What is the difference between a registered office and a director’s service address, and which one do I actually need?
You need both. The registered office is where statutory correspondence from Companies House and HMRC is delivered — it must be a physical address, cannot be a PO Box, and is permanently public on the register. The director’s service address is where correspondence addressed to you personally as a director is delivered — it can be a virtual address or PO Box, and also appears publicly unless suppressed. Icon Offices can serve either purpose; confirm which address type you are purchasing before signing up.
What happens if my virtual office provider stops forwarding my mail?
If statutory mail from Companies House stops reaching you — because a forwarding service lapses, a subscription expires, or there is a processing failure — you will not receive filing reminders, strike-off warnings, or HMRC correspondence. Companies House can initiate strike-off proceedings without your knowledge if the address stops functioning as a live delivery point. This is the practical risk of any virtual office arrangement, not a risk specific to Icon. Setting calendar reminders for all statutory deadlines independently of mail receipt is the minimum mitigation.
Does Icon Offices include handling of HMRC and Companies House letters in the base subscription?
Yes — director’s service address and handling of statutory correspondence from HMRC and Companies House are included in the virtual office subscription without a separate charge. This differs from providers that tier statutory mail handling as a premium add-on. Confirm the current terms directly with Icon before purchasing, as inclusions can change between plan versions.

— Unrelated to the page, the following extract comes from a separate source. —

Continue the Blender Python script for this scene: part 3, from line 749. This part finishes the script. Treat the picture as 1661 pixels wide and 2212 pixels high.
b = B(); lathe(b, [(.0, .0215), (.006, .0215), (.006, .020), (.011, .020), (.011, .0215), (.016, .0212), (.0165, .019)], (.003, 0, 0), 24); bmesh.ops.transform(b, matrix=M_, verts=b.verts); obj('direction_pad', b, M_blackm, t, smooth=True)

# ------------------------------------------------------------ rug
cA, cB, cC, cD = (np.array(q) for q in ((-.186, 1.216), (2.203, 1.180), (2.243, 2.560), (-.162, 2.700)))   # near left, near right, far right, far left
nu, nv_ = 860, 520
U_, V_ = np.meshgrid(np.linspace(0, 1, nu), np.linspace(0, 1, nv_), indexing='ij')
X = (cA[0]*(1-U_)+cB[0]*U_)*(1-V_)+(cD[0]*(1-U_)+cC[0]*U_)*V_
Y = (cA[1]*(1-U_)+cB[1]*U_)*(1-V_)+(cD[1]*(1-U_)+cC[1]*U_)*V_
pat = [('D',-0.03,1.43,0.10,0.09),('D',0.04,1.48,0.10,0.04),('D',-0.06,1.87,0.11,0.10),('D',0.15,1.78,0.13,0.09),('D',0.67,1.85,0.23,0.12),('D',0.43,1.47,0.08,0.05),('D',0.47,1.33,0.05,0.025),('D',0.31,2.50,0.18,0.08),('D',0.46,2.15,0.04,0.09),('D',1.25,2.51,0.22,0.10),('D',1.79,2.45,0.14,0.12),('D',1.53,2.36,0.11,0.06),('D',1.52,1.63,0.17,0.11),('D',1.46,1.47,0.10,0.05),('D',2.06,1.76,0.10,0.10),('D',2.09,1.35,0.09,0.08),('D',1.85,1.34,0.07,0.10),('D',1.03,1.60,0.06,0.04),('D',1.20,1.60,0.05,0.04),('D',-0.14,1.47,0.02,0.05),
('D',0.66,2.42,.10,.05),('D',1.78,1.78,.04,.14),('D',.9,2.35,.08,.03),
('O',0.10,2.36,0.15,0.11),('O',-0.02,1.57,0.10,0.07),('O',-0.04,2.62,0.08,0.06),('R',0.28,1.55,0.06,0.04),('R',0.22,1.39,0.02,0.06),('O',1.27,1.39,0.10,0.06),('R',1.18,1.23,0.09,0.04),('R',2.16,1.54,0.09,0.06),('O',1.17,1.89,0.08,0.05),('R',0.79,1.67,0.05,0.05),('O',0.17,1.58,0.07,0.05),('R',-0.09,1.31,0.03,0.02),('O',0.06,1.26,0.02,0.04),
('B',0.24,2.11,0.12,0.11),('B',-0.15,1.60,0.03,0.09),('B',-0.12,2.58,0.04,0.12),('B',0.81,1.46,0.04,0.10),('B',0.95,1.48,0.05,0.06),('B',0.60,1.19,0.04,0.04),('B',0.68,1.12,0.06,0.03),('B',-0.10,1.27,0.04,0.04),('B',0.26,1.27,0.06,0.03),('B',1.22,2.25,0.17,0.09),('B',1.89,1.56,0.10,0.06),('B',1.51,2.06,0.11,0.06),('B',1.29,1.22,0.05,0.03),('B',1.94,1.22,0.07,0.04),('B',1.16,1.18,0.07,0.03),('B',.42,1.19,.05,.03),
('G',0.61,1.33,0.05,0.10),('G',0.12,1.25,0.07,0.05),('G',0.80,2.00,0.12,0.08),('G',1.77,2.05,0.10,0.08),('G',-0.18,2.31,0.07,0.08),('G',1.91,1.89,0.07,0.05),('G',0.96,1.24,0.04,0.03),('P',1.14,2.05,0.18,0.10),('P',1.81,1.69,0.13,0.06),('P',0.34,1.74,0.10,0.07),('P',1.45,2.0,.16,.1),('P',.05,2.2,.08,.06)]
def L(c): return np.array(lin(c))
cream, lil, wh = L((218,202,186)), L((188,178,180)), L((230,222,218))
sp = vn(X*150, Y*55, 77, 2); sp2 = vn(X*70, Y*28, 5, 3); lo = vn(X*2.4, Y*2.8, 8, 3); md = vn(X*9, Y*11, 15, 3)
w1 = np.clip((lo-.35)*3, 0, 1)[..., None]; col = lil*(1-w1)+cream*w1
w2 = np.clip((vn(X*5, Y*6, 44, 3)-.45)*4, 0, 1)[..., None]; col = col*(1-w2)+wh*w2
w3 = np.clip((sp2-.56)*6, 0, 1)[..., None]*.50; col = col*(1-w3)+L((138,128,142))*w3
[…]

How many items of mail can I receive per month on the Bronze plan?
The Bronze and Silver tiers include up to 10 items per month. Gold extends to 20 items, Platinum to 30. Most non-resident founders running a single UK Ltd come in well under 10 statutory items per month — but if your company receives regular supplier invoices, client documents, or bank correspondence by post, audit your expected monthly volume against the cap before choosing a tier.
If I incorporate with Icon Offices and need to change my registered office later, how hard is it?
Changing a registered office requires filing a form AD01 with Companies House. The new address must be in the same country of registration (England and Wales if you incorporated there). The change takes effect when Companies House processes the filing — typically within 24 hours for online submissions. There is no penalty for changing address, but you must notify any banks, payment processors, and clients holding your registered office on file. The practical cost is administrative, not financial.